◆ **Task objective**:
Answer with nothing but the number of lines that include the word "More".

◆ **Information supplied**:

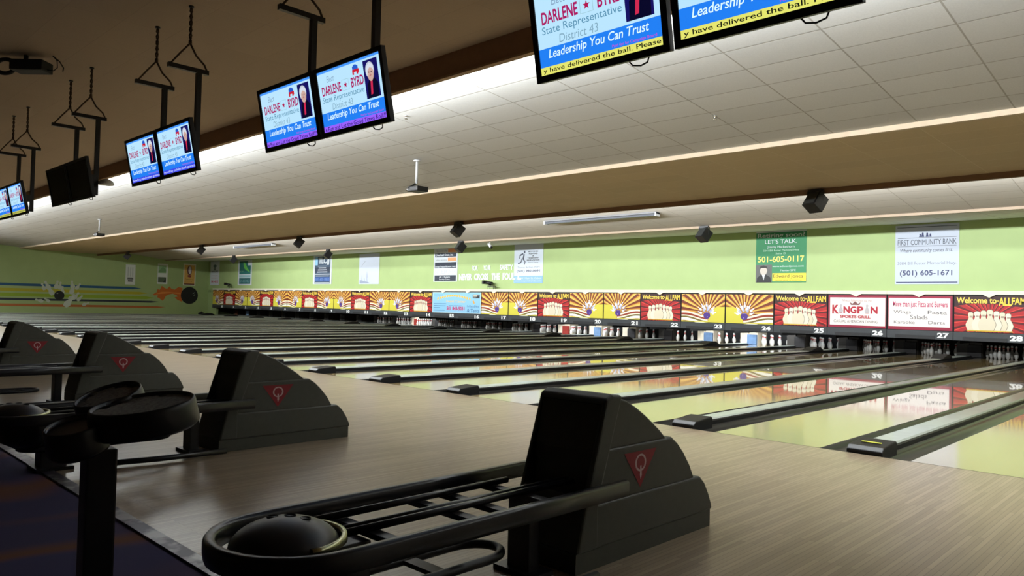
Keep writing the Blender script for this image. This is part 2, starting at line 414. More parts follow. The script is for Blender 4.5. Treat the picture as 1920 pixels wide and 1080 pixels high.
# ================================================================ PIT DIVIDERS AND PINS
def pit_divider(n, cream, block):
    C1 = mat('cream_kickback', (226, 214, 190), .5) if cream else mat('dark_kickback', (58, 54, 48), .6)
    C2 = {'blue': mat('blue_block', (98, 128, 164), .6, noise=.15), 'red': mat('red_block', (150, 44, 34), .6), 'brown': mat('brown_block', (130, 84, 58), .6),
          'pale': mat('pale_blue_block', (150, 184, 224), .6), None: mat('dark_block', (26, 22, 22), .6)}[block]
    word = {'blue': 'blue', 'red': 'red', 'brown': 'brown', 'pale': 'pale blue', None: 'dark'}[block]
    lab = '%s pit divider with %s block between the pin decks of lanes %d and %d' % ('cream' if cream else 'dark', word, n, n + 1)
    if n == 0: lab = 'brown pit divider block at the left end, before lane 1'
    t = thing('pit_divider', lab, 'pit divider', (n * P, 18.75, -.1), 'dividers between pin decks')
    b = MB(); b.box((0, .45, .27), (.66, .75, .52), C1); b.build('side_plate', t)
    q_ = MB(); q_.box((0, -.14, 1.10), (.04, 1.86, 1.16), BLACKM); q_.build('spill_baffle', t)  # unseen plate, added to keep deck lamp light out of neighbouring pits
    f = MB(); cur = [(-.355 + .20 * (i / 8) ** .75, .1 + .42 * (i / 8) ** 1.9) for i in range(9)]
    f.prism(cur + [(.0, .52), (.0, .1)], 'y', .02, .08, C1); f.build('curved_fin', t)
    g = MB(); g.box((.14, .045, .28), (.36, .09, .36), C2, bevel=.01); g.build('ball_door', t)
for n in range(0, 31):
    pit_divider(n, n in (12, 18, 19, 20, 22, 23), {0: 'brown', 1: 'pale', 12: 'red', 18: 'red', 19: 'blue', 22: 'blue', 23: 'blue'}.get(n))
pp = [(.026, 0), (.029, .003), (.036, .02), (.052, .07), (.0605, .114), (.058, .15), (.047, .19), (.031, .225), (.0245, .25), (.0235, .262), (.026, .285), (.0305, .318), (.0323, .343), (.030, .362), (.022, .375), (.008, .381)]
pin_me = MB().lathe(pp, (0, 0, 0), PINM, 16, mfun=lambda j: REDM if j in (8, 10) else PINM).mesh('bowling_pin')
ROWS = ['head pin in front', 'second row left', 'second row right', 'third row left', 'third row middle', 'third row right', 'back row far left', 'back row inner left', 'back row inner right', 'back row far right']
for n in range(11, 31):
    i = 0
    for r in range(4):
        for k in range(r + 1):
            o = bpy.data.objects.new('bowling_pin', pin_me); COL.objects.link(o)
            o.location = ((n - .5) * P + (k - r / 2) * .3048, 18.29 + r * .264, 0)
            tag(o, 'white bowling pin under the panel numbered %d, %s' % (n, ROWS[i]), 'bowling pin', 'bowling pins racked on the decks'); i += 1

# ================================================================ MASKING UNITS
def rect_hit(cx, cy, a, W, H):
    dx, dy = math.cos(a), math.sin(a); t = 9e9
    if dx > 1e-6: t = min(t, (W - cx) / dx)
    if dx < -1e-6: t = min(t, -cx / dx)
    if dy > 1e-6: t = min(t, (H - cy) / dy)
    if dy < -1e-6: t = min(t, -cy / dy)
    return cx + dx * t, cy + dy * t
MW, MH = 1.69, .98
def rays(A, fx, fy, n, c, a0=0., a1=2 * PI, duty=.45):
    W, H = A.W, A.H; L = []
    for i in range(n):
        a = a0 + (a1 - a0) * (i + .2) / n; b = a + (a1 - a0) / n * duty
        p, q = rect_hit(fx * W, fy * H, a, W, H), rect_hit(fx * W, fy * H, b, W, H)
        L.append([(fx, fy), (p[0] / W, p[1] / H), (q[0] / W, q[1] / H)])
    A.fan(L, c)
def art_sunburst(mir):
    A = Art(MW, MH); cx, cy = .60, .36
    A.rect(0, 0, 1, 1, (236, 190, 92)); A.up()
    rays(A, cx, cy, 28, (118, 46, 22), 0, 2 * PI, .46)
    rays(A, cx, cy, 28, (206, 138, 44), .10, 2 * PI + .10, .2); A.up()
    A.poly([(.62, 0), (1, 0), (1, .56), (.80, .55), (.68, .35)], (216, 206, 70)); A.up()
    wave = lambda o, h: [(x / 12 * .62, o + h * math.sin(x / 12 * 3.6 + 1.0) + (x / 12) * -.05) for x in range(13)]
    def band(o1, o2, c):
        u, d = wave(o1, .07), wave(o2, .06); A.poly(u + d[::-1], c); A.up()
    band(.33, .0, (246, 238, 214)); band(.265, .20, (150, 52, 28)); band(.15, .09, (120, 104, 40)); band(.09, .02, (250, 248, 236))
    A.rect(0, 0, 1, .035, (216, 206, 70)); A.up()
    for dx, dy, an in ((-.30, .25, .9), (-.19, .36, .5), (-.02, .43, .0), (.13, .38, -.4), (.24, .27, -.8), (.27, .10, -1.3), (-.10, .27, .25), (.07, .28, -.2), (.18, .13, -1.0), (-.27, .10, 1.2)):
        A.shape(cx + dx * .72 * MH / MW, cy + dy * .72 - .12, .18, PINOUT, (226, 228, 240), an)
    A.up()
    for dx, dy, an in ((-.14, .20, .4), (.03, .22, -.1), (.15, .16, -.7)):
        A.shape(cx + dx * .72 * MH / MW, cy + dy * .72 - .12, .17, PINOUT, (176, 182, 216), an)
    A.up(); A.ell(cx, cy - .12, .135, .12, (78, 48, 138)); A.up(); A.ell(cx + .01, cy - .17, .02, .015, (170, 150, 210))
    for d in (-.02, 0.015): A.ell(cx + d, cy - .02, .012, .009, (190, 180, 220))
    return A.mirror() if mir else A
def art_welcome():
    A = Art(MW, MH); A.rect(0, 0, 1, 1, (176, 24, 30)); A.up()
    rays(A, .5, .38, 26, (96, 10, 14), 0, 2 * PI, .5); rays(A, .5, .38, 26, (226, 60, 50), .08, 2 * PI + .08, .15); A.up()
    A.poly([(0, .72), (.3, .8), (.6, .78), (1, .7), (1, 1), (0, 1)], (52, 16, 16)); A.up()
    for i, (x, k) in enumerate(((.24, .52), (.33, .55), (.42, .575), (.76, .50), (.68, .53), (.60, .56), (.51, .60))):
        A.shape(x, .04, k, PINOUT, (120, 104, 84)); A.up(); A.shape(x - .004, .045, k * .97, PINOUT, (236, 228, 206) if i % 2 else (226, 216, 190)); A.up()
        A.rect(x - .02, .045 + k * .69, x + .018, .045 + k * .715, (90, 60, 50)); A.rect(x - .02, .045 + k * .74, x + .018, .045 + k * .765, (90, 60, 50)); A.up()
    A.rect(.18, .02, .82, .05, (212, 176, 40)); A.up()
    A.text('Welcome to', .035, .79, .60, .96, (110, 50, 10), .03); A.up()
    A.text('Welcome to', .03, .80, .595, .97, (246, 214, 90), .02)
    A.text('ALL', .625, .745, .80, .97, (246, 206, 70), .03); A.text('FAM', .80, .78, .985, .97, (246, 206, 70), .03)
    A.rect(.60, .86, .63, .885, (246, 206, 70))
    return A
def art_kingpin():
    A = Art(MW, MH); A.rect(0, 0, 1, 1, (150, 22, 56)); A.up(); A.rect(.03, .07, .985, .93, (240, 232, 226)); A.up()
    g = (96, 84, 84); cr = (176, 22, 48)
    A.text('While at Allfam check out the:', .24, .80, .76, .88, (150, 96, 100)); A.rect(.05, .885, .22, .892, (150, 96, 100))
    A.text('K', .07, .42, .19, .70, cr, .05); A.text('NG', .27, .44, .50, .66, cr, .05); A.text('P', .51, .44, .62, .66, cr, .05); A.text('N', .74, .44, .86, .66, cr, .05)
    for x in (.225, .68):
        A.shape(x, .44, .28, PINOUT, (186, 178, 182)); A.shape(x, .44, .05, [(-1, 0), (1, 0), (1, .3), (-1, .3)], cr)
    A.poly([(.40, .70), (.55, .70), (.57, .79), (.525, .74), (.475, .81), (.425, .74), (.38, .79)], (120, 70, 70))
    A.text('SPORTS GRILL', .21, .29, .74, .38, cr, .05); A.text('CASUAL AMERICAN DINING', .10, .15, .86, .23, g)
    return A
def art_menu():
    A = Art(MW, MH); A.rect(0, 0, 1, 1, (150, 22, 56)); A.up(); A.rect(.012, .09, .965, .93, (242, 234, 230)); A.up()
    g = (90, 86, 92)
    A.text('More than just Pizza and Burgers', .08, .62, .93, .84, (184, 40, 92), .02)
    A.text('Wings', .09, .45, .37, .57, g); A.text('Pasta', .63, .47, .92, .57, g); A.text('Salads', .36, .31, .63, .44, g)
    A.text('Karaoke', .10, .17, .43, .26, g); A.text('Darts', .64, .18, .89, .27, g)
    return A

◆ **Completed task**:
2